TASK OBJECTIVE: Every line of the data must be copied exactly.

+++ SUPPLIED INFORMATION +++

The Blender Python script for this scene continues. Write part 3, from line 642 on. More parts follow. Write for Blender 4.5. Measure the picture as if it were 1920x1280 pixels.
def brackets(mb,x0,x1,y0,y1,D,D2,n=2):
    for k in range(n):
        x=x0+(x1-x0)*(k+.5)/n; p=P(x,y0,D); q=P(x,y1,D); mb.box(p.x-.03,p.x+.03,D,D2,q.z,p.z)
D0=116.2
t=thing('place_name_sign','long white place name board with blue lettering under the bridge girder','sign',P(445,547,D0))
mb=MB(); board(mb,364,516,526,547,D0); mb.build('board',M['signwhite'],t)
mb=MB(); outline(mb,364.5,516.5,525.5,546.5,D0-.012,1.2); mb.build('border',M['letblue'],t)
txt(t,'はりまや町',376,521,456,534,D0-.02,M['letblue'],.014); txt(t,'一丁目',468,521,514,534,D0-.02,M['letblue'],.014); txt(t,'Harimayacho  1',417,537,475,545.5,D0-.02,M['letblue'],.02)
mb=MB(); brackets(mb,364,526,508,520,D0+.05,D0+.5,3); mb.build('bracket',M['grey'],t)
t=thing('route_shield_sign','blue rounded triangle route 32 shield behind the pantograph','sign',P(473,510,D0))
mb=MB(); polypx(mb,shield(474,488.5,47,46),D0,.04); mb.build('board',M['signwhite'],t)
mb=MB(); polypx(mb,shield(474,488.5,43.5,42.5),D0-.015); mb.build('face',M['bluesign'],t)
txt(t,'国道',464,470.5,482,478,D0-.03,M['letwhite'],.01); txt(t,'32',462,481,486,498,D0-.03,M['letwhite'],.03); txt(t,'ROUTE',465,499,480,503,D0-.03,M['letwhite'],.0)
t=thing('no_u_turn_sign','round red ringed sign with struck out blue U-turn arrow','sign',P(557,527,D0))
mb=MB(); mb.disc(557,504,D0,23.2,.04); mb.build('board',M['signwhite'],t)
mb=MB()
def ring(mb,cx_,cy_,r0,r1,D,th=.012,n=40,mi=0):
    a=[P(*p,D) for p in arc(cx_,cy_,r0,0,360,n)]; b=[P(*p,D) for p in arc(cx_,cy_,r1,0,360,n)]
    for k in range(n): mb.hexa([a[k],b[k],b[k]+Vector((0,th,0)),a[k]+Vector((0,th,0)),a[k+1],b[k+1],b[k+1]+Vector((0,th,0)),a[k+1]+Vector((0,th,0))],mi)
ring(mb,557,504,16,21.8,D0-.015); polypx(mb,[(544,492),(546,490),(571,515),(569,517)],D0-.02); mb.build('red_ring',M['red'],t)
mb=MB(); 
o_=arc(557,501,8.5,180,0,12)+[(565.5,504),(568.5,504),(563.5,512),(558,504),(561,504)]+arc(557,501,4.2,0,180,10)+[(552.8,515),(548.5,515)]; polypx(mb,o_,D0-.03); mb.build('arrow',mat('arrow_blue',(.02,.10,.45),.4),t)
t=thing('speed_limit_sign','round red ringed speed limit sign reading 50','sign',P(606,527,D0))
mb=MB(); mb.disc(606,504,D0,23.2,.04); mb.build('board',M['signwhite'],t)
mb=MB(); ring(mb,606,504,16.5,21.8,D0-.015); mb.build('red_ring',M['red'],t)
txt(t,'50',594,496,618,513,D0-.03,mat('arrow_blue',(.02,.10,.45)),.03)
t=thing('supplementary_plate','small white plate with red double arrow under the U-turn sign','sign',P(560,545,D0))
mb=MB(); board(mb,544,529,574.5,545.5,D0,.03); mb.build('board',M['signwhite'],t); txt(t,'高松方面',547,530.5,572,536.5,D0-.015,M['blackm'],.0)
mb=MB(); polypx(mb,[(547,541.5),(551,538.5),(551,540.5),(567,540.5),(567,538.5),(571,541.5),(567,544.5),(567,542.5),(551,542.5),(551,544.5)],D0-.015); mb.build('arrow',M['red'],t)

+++

FULL OUTPUT:
The Blender Python script for this scene continues. Write part 3, from line 642 on. More parts follow. Write for Blender 4.5. Measure the picture as if it were 1920x1280 pixels.
def brackets(mb,x0,x1,y0,y1,D,D2,n=2):
    for k in range(n):
        x=x0+(x1-x0)*(k+.5)/n; p=P(x,y0,D); q=P(x,y1,D); mb.box(p.x-.03,p.x+.03,D,D2,q.z,p.z)
D0=116.2
t=thing('place_name_sign','long white place name board with blue lettering under the bridge girder','sign',P(445,547,D0))
mb=MB(); board(mb,364,516,526,547,D0); mb.build('board',M['signwhite'],t)
mb=MB(); outline(mb,364.5,516.5,525.5,546.5,D0-.012,1.2); mb.build('border',M['letblue'],t)
txt(t,'はりまや町',376,521,456,534,D0-.02,M['letblue'],.014); txt(t,'一丁目',468,521,514,534,D0-.02,M['letblue'],.014); txt(t,'Harimayacho  1',417,537,475,545.5,D0-.02,M['letblue'],.02)
mb=MB(); brackets(mb,364,526,508,520,D0+.05,D0+.5,3); mb.build('bracket',M['grey'],t)
t=thing('route_shield_sign','blue rounded triangle route 32 shield behind the pantograph','sign',P(473,510,D0))
mb=MB(); polypx(mb,shield(474,488.5,47,46),D0,.04); mb.build('board',M['signwhite'],t)
mb=MB(); polypx(mb,shield(474,488.5,43.5,42.5),D0-.015); mb.build('face',M['bluesign'],t)
txt(t,'国道',464,470.5,482,478,D0-.03,M['letwhite'],.01); txt(t,'32',462,481,486,498,D0-.03,M['letwhite'],.03); txt(t,'ROUTE',465,499,480,503,D0-.03,M['letwhite'],.0)
t=thing('no_u_turn_sign','round red ringed sign with struck out blue U-turn arrow','sign',P(557,527,D0))
mb=MB(); mb.disc(557,504,D0,23.2,.04); mb.build('board',M['signwhite'],t)
mb=MB()
def ring(mb,cx_,cy_,r0,r1,D,th=.012,n=40,mi=0):
    a=[P(*p,D) for p in arc(cx_,cy_,r0,0,360,n)]; b=[P(*p,D) for p in arc(cx_,cy_,r1,0,360,n)]
    for k in range(n): mb.hexa([a[k],b[k],b[k]+Vector((0,th,0)),a[k]+Vector((0,th,0)),a[k+1],b[k+1],b[k+1]+Vector((0,th,0)),a[k+1]+Vector((0,th,0))],mi)
ring(mb,557,504,16,21.8,D0-.015); polypx(mb,[(544,492),(546,490),(571,515),(569,517)],D0-.02); mb.build('red_ring',M['red'],t)
mb=MB(); 
o_=arc(557,501,8.5,180,0,12)+[(565.5,504),(568.5,504),(563.5,512),(558,504),(561,504)]+arc(557,501,4.2,0,180,10)+[(552.8,515),(548.5,515)]; polypx(mb,o_,D0-.03); mb.build('arrow',mat('arrow_blue',(.02,.10,.45),.4),t)
t=thing('speed_limit_sign','round red ringed speed limit sign reading 50','sign',P(606,527,D0))
mb=MB(); mb.disc(606,504,D0,23.2,.04); mb.build('board',M['signwhite'],t)
mb=MB(); ring(mb,606,504,16.5,21.8,D0-.015); mb.build('red_ring',M['red'],t)
txt(t,'50',594,496,618,513,D0-.03,mat('arrow_blue',(.02,.10,.45)),.03)
t=thing('supplementary_plate','small white plate with red double arrow under the U-turn sign','sign',P(560,545,D0))
mb=MB(); board(mb,544,529,574.5,545.5,D0,.03); mb.build('board',M['signwhite'],t); txt(t,'高松方面',547,530.5,572,536.5,D0-.015,M['blackm'],.0)
mb=MB(); polypx(mb,[(547,541.5),(551,538.5),(551,540.5),(567,540.5),(567,538.5),(571,541.5),(567,544.5),(567,542.5),(551,542.5),(551,544.5)],D0-.015); mb.build('arrow',M['red'],t)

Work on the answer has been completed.